And next day also, and the next, and the next, and the next, were those white empty sheets, with never a name inscribed upon them.
For weeks this blankness continued. It was stifling in its significance. It clutched at one's heart-strings. It shouted aloud of the agony of those days when all who could do so left Brussels, and only those who were obliged to remained. It told its desolate tale of the visitors that had fled, or ceased to come.
Only, here and there after a long interval, appeared a German name or two.
Frau Schmidt arrived; Herr Lemberg; Fräulein Gottmituns.
There was a subdued little group of occupants when I was there; Mr. Morse, the American pill-maker, Mr. Williams, another American, an ex-Portuguese Minister and his wife and son (exiles these from Portugal), a little Dutch Baroness who was said to be a great friend of Gyp's, half a dozen English nurses and two wounded German officers.

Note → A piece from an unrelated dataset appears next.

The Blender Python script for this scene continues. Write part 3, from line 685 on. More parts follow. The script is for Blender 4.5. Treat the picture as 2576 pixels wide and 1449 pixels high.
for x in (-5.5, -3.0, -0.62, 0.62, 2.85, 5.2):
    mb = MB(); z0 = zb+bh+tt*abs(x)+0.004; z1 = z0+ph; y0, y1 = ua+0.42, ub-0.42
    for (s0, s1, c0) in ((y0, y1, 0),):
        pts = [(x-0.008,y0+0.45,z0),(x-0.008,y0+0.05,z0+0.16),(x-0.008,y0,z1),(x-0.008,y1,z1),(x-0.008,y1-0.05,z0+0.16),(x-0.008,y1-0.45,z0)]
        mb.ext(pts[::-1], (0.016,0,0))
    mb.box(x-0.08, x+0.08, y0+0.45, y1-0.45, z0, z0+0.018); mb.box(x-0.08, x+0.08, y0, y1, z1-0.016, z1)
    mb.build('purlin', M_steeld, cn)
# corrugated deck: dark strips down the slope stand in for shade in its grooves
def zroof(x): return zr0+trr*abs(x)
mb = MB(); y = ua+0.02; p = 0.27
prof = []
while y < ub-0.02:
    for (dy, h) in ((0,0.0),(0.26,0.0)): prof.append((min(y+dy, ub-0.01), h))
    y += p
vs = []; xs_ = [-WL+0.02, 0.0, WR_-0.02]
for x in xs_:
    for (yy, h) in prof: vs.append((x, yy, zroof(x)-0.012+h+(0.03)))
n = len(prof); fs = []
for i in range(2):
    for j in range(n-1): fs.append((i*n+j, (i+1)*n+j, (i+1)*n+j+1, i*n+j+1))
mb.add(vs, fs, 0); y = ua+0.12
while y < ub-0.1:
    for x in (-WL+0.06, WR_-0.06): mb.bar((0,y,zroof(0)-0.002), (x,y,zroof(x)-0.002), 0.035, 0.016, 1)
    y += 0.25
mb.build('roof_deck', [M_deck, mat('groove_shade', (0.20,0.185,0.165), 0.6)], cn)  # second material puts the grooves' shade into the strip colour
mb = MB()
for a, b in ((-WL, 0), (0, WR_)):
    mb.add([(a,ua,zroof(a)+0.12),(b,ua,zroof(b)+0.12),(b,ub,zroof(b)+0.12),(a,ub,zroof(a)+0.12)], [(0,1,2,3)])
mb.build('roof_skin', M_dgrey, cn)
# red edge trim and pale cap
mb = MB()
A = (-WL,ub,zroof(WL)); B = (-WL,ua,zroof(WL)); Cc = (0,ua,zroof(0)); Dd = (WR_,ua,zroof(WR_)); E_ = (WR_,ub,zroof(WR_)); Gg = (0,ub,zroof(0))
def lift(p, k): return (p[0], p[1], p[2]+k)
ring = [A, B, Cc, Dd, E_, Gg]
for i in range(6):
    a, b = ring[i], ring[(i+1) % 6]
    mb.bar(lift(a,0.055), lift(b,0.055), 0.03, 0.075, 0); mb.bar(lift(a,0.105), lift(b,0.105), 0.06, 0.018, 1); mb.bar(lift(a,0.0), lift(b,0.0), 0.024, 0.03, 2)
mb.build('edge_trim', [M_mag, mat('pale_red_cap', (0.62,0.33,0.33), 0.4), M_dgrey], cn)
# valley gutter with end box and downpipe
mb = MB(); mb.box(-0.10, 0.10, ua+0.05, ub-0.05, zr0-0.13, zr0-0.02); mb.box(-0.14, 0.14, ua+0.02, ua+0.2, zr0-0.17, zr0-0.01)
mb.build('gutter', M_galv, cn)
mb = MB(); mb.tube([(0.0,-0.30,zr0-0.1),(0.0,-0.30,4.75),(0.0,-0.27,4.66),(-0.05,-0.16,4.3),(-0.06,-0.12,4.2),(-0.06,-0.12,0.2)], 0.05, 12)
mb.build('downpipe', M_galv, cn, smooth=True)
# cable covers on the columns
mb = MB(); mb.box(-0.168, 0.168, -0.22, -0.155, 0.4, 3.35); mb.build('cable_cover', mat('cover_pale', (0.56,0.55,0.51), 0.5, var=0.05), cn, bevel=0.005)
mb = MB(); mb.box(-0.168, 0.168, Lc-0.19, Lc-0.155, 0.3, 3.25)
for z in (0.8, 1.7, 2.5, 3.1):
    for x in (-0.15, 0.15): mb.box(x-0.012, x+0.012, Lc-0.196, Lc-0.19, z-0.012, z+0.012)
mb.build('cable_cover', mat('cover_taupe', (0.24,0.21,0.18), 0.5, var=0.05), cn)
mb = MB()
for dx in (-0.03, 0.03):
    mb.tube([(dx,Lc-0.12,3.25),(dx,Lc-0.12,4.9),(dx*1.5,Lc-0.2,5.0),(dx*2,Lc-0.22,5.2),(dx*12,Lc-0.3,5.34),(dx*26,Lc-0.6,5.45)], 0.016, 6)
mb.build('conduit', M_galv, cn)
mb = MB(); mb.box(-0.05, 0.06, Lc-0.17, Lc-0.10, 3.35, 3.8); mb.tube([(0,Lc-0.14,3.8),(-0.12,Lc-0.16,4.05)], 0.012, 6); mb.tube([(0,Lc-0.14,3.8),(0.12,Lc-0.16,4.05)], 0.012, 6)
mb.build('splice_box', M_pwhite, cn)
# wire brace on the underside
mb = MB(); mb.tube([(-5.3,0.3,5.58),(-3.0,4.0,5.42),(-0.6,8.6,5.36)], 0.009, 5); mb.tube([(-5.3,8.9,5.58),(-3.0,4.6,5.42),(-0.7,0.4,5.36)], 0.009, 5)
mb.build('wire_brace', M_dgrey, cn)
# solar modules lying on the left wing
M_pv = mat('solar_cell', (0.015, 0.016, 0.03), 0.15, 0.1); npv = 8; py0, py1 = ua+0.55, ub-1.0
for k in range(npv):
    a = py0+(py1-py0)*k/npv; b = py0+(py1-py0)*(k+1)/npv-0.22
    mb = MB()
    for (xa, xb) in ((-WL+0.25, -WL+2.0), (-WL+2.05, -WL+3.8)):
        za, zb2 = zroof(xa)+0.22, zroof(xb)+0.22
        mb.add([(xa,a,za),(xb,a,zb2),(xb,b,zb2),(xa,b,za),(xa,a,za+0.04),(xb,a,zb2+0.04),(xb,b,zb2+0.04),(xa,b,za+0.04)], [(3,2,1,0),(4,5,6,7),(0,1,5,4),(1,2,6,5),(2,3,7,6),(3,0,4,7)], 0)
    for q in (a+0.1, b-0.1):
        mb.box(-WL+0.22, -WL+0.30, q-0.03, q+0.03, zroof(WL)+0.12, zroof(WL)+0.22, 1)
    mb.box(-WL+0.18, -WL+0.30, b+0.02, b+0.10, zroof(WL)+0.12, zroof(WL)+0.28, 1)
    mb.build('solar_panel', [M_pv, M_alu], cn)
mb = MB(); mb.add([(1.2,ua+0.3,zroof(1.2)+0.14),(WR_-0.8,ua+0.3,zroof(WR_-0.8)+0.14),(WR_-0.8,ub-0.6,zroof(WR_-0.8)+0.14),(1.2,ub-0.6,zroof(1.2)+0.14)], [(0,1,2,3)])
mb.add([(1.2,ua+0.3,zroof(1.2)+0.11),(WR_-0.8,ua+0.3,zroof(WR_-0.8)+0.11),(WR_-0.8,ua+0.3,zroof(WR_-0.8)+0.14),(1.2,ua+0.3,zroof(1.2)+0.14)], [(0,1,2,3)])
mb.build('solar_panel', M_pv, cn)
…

I made friends quickly with the nurses and the Americans, and to look into English eyes again gave me a peculiarly soothing sense of relief that taught me (if I needed teaching) how alone I was in all these dangers and agitations.

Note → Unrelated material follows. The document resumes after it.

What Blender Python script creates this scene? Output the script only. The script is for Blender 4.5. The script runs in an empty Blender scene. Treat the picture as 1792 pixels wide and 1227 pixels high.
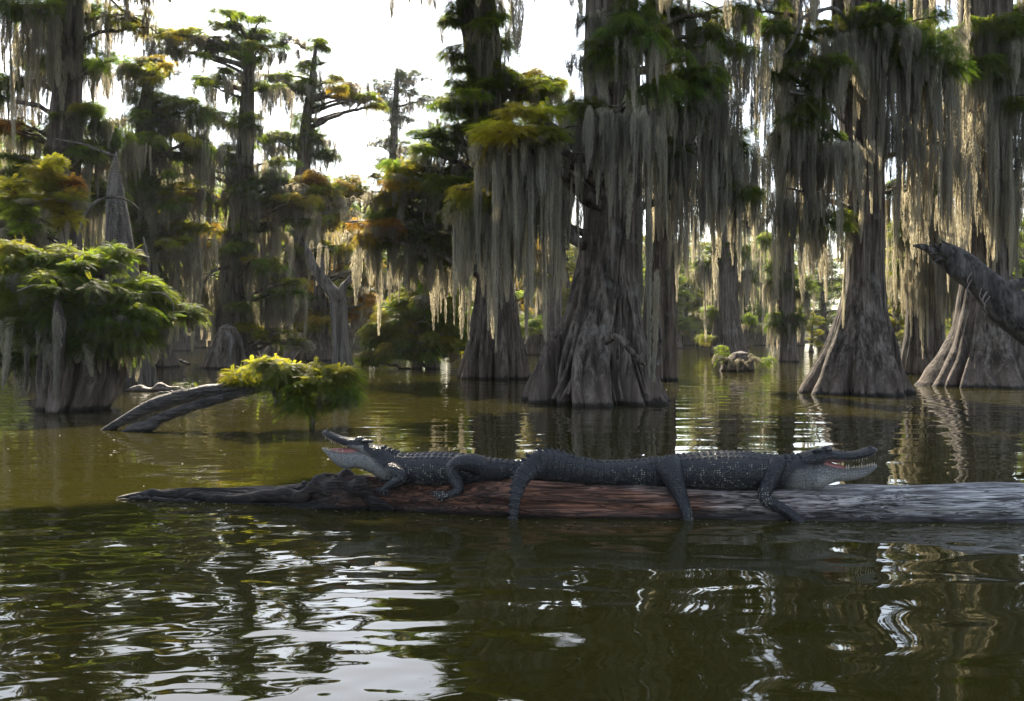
import bpy, math, random
import numpy as np
from mathutils import Vector, Matrix, Euler

# ---------------------------------------------------------------- camera, sky, sun, exposure
SC = bpy.context.scene
COL = SC.collection
F, H, CH = 1792.0, 580.0, 1.2          # focal length and horizon in photo pixels, eye height in metres
cam = bpy.data.cameras.new('camera')
cam.sensor_width = 36.0
cam.lens = 36.0
cam.shift_y = -(613.5 - H) / F
cam.clip_end = 3000
camo = bpy.data.objects.new('camera', cam)
COL.objects.link(camo)
camo.location = (0, 0, CH)
camo.rotation_euler = (math.radians(90), 0, 0)
SC.camera = camo

SUN_EL, SUN_AZ = math.radians(40), math.radians(-13)      # behind the trees, a little to the left
W = bpy.data.worlds.new('World')
SC.world = W
W.use_nodes = True
nt = W.node_tree
sky = nt.nodes.new('ShaderNodeTexSky')
sky.sky_type = 'NISHITA'
sky.sun_disc = False
sky.sun_elevation = SUN_EL
sky.sun_rotation = SUN_AZ
sky.air_density = 1.0
sky.dust_density = 1.0
sky.ozone_density = 1.0
bg = nt.nodes['Background']
bg.inputs['Strength'].default_value = 0.1
hs = nt.nodes.new('ShaderNodeHueSaturation')       # thin white morning cloud: a paler sky
hs.inputs['Saturation'].default_value = 0.65
nt.links.new(sky.outputs['Color'], hs.inputs['Color'])
nt.links.new(hs.outputs['Color'], bg.inputs['Color'])
sl = bpy.data.lights.new('sun', 'SUN')
sl.energy = 5.0
sl.angle = math.radians(0.6)
sl.color = (1.0, 0.885, 0.70)
so = bpy.data.objects.new('sun', sl)
COL.objects.link(so)
sd = Vector((math.sin(SUN_AZ) * math.cos(SUN_EL), math.cos(SUN_AZ) * math.cos(SUN_EL), math.sin(SUN_EL)))
so.rotation_euler = (-sd).to_track_quat('-Z', 'Y').to_euler()
so.location = sd * 60
SC.view_settings.view_transform = 'Standard'
SC.view_settings.look = 'None'
SC.view_settings.gamma = 1.0
SC.view_settings.exposure = 1.85
cy = SC.cycles
cy.max_bounces = 7
cy.diffuse_bounces = 3
cy.glossy_bounces = 4
cy.transmission_bounces = 5
cy.transparent_max_bounces = 4
cy.volume_bounces = 1
cy.sample_clamp_indirect = 6.0
cy.use_denoising = True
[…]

Mr. Williams had a queer experience. I have often wondered why America did not resent it on his account.
He was arrested and taken prisoner for talking about the horrors of Louvain in a train. He was released while I was there. I saw him dashing into the hotel one evening, a brown paper parcel under his arm. There was quite a little scene in the waiting-room; everyone came round him asking what had happened. It seemed that as he stepped out of the tram he was confronted by German officers, who promptly conducted him into a "detention honorable."
There he was stripped and searched, and in the meanwhile private detectives visited his room at the Métropole and went through all his belongings.
Nothing of a compromising nature being found, Mr. Williams was allowed to go free after twenty-four hours, having first to give his word that in future he would not express himself in public.